>> Start Material for this exercise

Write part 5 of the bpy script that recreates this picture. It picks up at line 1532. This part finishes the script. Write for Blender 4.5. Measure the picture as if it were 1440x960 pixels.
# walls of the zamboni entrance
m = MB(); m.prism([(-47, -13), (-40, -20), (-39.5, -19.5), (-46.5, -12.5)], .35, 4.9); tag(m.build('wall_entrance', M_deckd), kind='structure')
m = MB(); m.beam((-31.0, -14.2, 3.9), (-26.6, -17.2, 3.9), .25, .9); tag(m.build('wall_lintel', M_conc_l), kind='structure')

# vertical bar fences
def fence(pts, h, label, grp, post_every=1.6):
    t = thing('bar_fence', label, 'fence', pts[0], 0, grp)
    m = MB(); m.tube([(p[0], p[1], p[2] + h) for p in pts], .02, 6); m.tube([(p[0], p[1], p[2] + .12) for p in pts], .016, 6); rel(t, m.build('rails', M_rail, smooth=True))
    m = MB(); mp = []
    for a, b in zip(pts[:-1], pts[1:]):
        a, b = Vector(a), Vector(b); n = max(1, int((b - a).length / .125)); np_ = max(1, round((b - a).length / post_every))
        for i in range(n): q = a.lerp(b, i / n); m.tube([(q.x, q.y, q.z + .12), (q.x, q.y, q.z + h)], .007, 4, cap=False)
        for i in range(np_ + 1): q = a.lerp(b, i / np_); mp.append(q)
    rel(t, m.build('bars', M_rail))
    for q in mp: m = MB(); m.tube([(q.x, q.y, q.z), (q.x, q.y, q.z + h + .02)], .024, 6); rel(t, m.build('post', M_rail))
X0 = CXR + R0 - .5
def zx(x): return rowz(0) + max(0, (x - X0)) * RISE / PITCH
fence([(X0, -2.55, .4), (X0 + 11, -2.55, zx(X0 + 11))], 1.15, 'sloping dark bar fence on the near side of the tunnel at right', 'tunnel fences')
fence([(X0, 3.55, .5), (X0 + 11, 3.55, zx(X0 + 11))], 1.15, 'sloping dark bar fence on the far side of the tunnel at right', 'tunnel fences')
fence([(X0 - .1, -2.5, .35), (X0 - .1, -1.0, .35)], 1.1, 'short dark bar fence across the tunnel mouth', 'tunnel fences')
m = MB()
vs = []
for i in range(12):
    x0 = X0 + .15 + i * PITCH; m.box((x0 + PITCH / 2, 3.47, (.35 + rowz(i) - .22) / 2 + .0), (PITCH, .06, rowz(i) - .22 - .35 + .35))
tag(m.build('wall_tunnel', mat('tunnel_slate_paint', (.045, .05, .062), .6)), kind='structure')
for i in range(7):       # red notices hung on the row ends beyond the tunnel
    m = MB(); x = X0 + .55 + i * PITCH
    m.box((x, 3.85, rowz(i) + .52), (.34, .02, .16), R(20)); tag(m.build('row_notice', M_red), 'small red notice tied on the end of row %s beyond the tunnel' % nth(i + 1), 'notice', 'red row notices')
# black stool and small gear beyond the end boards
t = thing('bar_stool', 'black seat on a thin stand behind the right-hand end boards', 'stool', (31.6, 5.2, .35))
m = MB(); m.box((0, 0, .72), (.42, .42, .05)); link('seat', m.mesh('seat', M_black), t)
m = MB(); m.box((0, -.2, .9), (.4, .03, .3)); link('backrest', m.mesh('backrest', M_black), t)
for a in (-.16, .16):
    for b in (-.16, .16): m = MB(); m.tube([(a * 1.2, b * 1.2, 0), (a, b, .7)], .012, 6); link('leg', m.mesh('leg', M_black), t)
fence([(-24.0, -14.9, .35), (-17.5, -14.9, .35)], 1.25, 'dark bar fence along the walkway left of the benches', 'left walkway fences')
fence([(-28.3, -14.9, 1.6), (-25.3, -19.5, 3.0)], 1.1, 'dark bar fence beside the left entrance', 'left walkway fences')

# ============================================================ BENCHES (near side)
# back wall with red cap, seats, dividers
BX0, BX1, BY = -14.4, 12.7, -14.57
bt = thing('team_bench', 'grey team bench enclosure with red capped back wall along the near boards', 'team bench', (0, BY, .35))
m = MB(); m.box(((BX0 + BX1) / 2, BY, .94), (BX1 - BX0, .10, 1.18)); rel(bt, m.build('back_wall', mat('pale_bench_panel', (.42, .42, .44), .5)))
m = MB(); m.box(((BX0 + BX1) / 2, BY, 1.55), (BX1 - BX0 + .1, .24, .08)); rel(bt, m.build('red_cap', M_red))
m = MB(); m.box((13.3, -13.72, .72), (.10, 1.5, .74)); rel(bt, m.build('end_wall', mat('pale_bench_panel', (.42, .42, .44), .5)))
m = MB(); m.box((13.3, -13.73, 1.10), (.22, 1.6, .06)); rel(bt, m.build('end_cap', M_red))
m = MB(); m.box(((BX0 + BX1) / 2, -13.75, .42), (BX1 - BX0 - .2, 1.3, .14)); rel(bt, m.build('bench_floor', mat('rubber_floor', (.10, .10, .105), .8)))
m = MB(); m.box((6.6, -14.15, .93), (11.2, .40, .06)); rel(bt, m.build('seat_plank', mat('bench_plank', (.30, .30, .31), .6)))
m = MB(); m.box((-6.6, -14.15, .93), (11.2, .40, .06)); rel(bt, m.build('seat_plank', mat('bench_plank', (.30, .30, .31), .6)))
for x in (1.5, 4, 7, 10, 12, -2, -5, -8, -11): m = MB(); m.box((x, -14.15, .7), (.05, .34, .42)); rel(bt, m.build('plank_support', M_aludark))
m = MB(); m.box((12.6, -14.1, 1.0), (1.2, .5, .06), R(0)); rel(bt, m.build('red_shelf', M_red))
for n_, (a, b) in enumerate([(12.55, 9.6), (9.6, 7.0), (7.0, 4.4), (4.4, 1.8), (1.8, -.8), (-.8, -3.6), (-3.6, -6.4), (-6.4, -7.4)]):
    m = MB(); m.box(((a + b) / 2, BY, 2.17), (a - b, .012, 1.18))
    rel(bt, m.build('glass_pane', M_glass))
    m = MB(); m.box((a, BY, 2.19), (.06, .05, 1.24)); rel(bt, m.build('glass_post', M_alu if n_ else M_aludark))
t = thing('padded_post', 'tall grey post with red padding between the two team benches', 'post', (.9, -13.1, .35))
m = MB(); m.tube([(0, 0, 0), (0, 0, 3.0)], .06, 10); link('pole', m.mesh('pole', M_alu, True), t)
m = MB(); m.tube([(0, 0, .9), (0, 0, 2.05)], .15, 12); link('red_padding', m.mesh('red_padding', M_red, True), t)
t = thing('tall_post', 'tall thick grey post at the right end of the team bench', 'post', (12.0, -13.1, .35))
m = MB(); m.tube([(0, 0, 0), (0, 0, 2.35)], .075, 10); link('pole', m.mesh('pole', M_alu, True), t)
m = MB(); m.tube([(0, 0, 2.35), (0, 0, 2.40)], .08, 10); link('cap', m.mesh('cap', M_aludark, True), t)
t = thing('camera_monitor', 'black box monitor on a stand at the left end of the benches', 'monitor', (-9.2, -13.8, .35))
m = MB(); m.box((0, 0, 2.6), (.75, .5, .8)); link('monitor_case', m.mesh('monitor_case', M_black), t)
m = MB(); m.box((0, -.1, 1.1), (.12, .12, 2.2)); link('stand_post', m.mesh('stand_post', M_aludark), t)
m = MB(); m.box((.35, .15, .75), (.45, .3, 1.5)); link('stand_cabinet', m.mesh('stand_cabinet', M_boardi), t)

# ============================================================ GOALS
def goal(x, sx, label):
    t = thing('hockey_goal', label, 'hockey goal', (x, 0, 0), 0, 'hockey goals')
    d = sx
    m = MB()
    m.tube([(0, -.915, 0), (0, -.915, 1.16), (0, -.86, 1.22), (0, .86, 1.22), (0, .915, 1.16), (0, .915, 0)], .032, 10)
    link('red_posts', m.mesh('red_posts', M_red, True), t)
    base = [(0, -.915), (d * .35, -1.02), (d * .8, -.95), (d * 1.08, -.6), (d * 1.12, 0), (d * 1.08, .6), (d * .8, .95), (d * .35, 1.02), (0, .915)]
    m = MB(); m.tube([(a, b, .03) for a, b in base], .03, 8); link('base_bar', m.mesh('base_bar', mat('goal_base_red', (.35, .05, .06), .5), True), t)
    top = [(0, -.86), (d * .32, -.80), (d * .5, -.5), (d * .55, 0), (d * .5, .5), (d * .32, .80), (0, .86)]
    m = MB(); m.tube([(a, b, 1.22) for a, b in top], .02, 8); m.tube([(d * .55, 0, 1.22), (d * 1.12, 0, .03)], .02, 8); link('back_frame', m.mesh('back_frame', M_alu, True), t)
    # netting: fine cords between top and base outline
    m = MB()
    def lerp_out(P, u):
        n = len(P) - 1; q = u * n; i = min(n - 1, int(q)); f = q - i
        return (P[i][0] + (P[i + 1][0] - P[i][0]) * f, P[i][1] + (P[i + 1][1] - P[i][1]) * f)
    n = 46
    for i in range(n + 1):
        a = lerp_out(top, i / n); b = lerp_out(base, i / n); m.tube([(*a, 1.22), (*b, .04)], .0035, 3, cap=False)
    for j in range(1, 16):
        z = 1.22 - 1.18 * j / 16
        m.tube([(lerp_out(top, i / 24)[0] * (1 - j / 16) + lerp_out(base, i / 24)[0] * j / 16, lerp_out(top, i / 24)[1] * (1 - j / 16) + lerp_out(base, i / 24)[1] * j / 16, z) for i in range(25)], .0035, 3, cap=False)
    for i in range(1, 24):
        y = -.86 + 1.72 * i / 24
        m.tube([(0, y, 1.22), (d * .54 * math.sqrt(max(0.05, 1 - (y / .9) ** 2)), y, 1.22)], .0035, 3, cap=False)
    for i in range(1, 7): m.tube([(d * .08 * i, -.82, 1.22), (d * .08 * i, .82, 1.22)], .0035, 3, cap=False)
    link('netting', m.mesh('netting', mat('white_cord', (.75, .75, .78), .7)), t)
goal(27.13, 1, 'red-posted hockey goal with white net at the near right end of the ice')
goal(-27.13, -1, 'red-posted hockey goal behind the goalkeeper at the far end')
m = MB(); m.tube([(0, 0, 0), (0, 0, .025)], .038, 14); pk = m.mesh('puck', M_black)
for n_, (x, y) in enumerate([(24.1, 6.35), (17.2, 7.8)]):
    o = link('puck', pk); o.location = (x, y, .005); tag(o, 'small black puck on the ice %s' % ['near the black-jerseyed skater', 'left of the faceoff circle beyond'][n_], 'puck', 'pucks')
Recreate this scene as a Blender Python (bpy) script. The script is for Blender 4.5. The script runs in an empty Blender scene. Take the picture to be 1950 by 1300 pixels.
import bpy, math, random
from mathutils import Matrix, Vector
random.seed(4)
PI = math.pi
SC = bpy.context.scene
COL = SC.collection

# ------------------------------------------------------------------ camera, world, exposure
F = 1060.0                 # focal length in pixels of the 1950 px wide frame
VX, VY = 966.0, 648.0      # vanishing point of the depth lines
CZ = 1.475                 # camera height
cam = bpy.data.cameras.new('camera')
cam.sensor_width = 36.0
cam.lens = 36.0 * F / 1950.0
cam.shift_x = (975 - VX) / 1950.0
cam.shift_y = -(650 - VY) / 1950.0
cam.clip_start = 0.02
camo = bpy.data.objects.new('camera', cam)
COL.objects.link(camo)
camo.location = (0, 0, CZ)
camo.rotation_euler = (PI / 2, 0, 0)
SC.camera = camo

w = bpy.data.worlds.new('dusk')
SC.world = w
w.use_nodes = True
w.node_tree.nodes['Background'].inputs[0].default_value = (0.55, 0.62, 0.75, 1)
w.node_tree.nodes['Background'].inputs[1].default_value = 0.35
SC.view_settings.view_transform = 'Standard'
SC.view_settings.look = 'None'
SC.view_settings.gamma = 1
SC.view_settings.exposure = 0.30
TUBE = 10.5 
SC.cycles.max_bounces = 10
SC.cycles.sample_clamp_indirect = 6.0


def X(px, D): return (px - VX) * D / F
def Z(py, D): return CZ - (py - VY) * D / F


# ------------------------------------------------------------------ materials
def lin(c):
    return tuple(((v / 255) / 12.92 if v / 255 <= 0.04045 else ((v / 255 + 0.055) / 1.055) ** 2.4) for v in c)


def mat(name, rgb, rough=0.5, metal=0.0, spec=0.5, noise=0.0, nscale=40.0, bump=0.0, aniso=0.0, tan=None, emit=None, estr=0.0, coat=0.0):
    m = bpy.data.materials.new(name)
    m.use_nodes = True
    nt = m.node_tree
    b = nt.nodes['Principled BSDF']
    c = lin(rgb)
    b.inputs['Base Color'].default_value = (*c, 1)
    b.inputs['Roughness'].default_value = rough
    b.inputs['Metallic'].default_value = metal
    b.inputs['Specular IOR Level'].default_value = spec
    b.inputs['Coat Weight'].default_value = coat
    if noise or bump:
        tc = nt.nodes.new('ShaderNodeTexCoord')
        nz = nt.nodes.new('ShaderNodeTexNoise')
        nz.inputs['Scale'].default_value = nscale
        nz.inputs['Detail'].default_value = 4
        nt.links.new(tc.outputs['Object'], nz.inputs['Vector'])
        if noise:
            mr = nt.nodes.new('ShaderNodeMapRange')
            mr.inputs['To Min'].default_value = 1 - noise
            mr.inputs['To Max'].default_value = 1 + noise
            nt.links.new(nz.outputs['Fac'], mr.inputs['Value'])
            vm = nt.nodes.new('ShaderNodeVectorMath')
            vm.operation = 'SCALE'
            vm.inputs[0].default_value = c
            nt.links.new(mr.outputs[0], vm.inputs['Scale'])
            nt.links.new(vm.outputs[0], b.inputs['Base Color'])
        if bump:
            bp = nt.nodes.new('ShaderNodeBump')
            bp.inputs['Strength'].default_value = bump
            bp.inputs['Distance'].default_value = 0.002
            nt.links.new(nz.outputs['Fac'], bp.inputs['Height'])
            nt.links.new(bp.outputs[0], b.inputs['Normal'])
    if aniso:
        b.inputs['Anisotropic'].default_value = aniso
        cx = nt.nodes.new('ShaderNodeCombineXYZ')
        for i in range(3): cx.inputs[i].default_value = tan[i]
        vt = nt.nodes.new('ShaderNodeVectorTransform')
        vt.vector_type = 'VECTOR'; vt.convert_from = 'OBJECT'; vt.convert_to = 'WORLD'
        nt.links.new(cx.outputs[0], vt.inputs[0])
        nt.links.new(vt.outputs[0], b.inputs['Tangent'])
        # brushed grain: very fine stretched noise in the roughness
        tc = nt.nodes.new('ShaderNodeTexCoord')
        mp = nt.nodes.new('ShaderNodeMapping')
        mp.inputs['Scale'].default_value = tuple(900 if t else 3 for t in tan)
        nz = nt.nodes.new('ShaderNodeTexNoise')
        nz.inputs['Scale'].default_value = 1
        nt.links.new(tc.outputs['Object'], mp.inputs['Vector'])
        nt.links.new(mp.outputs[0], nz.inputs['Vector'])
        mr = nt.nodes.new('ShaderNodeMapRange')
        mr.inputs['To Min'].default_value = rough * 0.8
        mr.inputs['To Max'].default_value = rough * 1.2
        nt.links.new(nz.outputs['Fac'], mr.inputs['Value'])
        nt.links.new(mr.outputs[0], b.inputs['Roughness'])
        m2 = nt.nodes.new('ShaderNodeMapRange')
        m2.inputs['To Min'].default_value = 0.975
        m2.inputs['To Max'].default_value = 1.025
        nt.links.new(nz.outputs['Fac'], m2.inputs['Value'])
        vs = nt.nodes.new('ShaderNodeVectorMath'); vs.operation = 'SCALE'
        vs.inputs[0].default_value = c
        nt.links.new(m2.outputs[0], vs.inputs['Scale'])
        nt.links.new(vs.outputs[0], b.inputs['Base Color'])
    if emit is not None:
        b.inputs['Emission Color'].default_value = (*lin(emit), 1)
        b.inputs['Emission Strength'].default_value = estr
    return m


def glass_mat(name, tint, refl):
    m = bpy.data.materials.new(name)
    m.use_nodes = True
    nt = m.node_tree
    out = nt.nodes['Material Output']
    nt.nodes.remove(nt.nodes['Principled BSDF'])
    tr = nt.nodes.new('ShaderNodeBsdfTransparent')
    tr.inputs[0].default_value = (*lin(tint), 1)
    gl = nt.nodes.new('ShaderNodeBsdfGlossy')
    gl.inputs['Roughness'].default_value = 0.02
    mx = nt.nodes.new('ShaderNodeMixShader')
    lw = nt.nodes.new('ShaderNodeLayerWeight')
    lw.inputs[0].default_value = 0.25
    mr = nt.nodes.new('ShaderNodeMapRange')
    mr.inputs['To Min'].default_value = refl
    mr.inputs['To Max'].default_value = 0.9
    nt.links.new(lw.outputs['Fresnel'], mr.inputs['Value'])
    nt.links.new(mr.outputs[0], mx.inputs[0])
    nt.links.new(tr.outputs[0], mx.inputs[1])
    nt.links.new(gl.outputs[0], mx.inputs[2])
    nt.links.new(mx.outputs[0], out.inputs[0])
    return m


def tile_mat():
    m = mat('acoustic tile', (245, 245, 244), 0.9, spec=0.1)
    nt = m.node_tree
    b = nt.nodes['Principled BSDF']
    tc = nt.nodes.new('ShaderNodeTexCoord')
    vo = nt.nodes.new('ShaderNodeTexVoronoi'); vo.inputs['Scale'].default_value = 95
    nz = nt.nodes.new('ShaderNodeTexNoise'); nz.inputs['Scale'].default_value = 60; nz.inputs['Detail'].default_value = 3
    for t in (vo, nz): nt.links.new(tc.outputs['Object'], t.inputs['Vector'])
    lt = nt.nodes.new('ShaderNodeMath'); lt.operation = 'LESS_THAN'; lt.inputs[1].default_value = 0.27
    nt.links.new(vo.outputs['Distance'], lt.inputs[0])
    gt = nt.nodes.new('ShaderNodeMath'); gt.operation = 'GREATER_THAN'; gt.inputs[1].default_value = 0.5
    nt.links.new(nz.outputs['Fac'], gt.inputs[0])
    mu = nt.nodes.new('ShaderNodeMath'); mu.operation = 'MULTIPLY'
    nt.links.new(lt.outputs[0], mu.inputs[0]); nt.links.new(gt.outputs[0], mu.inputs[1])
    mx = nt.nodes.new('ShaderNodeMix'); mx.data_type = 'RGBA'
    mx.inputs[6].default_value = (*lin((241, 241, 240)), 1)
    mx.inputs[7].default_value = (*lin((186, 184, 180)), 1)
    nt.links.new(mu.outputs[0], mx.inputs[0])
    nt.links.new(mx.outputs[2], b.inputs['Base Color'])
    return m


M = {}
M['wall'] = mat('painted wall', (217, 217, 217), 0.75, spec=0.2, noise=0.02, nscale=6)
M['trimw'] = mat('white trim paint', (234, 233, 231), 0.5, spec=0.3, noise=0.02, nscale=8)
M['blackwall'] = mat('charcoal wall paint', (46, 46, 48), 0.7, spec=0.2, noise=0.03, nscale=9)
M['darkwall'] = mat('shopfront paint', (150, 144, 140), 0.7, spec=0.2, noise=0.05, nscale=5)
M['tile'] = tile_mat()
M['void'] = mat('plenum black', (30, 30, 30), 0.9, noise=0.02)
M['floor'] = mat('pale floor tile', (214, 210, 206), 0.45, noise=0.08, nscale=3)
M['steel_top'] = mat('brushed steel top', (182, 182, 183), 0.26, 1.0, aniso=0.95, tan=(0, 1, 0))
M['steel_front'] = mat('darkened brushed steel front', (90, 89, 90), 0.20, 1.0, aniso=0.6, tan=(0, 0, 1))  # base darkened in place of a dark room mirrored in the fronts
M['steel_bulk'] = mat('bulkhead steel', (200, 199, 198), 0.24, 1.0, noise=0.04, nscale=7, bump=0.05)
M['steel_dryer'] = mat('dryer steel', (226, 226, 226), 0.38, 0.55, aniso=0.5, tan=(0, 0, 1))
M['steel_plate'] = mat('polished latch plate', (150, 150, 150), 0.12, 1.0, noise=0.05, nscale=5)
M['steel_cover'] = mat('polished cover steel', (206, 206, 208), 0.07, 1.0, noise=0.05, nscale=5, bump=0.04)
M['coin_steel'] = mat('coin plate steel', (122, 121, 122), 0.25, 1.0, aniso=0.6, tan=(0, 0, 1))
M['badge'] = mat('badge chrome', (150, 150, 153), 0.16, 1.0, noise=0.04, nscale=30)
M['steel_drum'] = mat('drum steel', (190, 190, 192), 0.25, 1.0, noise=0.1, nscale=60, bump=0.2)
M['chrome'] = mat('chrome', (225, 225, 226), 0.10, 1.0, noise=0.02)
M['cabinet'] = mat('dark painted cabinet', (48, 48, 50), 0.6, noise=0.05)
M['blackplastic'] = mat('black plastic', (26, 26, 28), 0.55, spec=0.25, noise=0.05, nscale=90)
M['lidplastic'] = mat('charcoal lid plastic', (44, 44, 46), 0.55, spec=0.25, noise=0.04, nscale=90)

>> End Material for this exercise

**To do**
Report how many lines in the records hold the word "aniso", giving the number and nothing else.

**The answer**
7